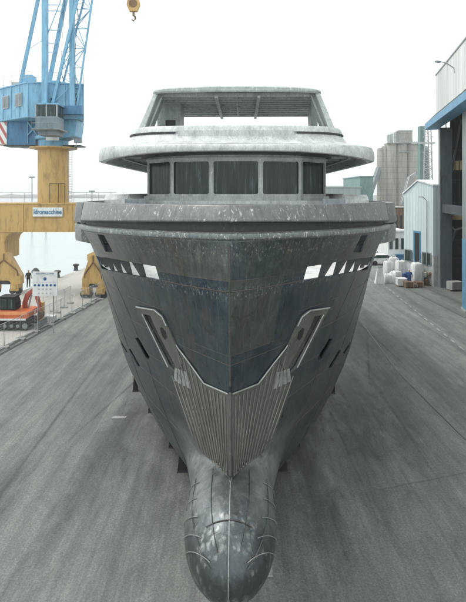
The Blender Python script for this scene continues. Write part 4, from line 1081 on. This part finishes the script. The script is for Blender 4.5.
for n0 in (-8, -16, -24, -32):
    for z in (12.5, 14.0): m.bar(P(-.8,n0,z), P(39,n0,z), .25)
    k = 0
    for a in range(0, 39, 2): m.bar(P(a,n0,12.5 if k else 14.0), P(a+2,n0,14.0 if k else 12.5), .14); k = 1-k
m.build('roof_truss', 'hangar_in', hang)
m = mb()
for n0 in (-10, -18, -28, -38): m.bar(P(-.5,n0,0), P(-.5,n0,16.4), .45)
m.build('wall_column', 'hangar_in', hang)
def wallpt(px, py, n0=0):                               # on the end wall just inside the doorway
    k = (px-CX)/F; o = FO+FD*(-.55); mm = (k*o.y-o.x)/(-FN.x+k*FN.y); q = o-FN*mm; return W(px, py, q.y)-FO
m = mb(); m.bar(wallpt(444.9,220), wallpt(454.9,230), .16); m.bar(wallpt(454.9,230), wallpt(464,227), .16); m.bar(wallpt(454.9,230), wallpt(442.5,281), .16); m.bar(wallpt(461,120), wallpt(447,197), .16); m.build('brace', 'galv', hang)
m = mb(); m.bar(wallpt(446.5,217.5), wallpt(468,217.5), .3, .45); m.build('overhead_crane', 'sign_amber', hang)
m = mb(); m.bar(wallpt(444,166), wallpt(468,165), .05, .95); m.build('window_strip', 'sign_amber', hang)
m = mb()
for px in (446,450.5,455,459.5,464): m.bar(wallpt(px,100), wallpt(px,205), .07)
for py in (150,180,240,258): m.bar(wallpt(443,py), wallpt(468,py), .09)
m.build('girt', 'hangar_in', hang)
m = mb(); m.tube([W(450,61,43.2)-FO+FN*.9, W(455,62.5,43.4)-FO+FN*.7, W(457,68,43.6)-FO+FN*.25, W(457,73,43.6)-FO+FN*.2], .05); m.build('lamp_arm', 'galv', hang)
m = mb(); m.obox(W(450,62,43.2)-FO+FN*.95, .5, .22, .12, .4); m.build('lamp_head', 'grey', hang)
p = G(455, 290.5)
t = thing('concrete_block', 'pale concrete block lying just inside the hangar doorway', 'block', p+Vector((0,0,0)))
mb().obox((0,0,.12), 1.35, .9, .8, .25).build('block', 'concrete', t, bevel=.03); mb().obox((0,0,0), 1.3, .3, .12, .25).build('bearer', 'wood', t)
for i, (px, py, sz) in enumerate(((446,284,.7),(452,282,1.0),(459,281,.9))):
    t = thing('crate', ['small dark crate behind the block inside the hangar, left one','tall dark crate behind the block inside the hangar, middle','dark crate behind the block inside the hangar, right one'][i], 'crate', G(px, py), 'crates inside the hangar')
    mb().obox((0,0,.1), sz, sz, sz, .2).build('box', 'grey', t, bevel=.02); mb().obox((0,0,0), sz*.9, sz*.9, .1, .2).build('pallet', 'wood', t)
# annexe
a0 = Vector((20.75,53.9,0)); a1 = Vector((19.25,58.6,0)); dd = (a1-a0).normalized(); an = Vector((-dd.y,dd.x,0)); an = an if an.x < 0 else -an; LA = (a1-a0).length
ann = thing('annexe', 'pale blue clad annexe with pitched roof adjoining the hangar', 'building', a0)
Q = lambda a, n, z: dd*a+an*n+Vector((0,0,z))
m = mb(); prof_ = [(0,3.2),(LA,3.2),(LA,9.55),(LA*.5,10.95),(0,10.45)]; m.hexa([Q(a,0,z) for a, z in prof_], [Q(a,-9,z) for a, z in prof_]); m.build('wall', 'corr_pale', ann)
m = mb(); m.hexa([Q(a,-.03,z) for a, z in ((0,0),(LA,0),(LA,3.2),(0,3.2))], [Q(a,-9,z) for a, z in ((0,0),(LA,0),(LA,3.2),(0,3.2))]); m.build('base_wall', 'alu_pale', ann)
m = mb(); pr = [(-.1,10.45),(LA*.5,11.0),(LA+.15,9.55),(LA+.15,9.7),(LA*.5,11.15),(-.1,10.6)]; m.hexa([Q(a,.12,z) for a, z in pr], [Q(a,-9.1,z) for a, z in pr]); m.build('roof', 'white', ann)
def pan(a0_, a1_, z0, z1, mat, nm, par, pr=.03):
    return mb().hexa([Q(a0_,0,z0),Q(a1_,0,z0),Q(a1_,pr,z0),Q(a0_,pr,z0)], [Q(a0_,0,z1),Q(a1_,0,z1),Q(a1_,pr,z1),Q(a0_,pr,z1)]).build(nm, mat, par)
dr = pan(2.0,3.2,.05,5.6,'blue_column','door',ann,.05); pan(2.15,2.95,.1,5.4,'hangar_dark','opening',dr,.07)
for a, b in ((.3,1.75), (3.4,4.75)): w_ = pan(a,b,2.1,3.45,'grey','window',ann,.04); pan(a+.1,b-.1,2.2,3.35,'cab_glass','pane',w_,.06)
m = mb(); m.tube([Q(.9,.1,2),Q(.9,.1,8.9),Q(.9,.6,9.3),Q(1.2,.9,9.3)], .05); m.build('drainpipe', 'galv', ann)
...
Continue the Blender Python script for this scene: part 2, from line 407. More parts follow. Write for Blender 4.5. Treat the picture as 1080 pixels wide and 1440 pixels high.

_REQUIRED WORK_:
Work out how many lines of the material above contain the word "scene", then give only that figure.

_EXERCISE ANSWER_:
2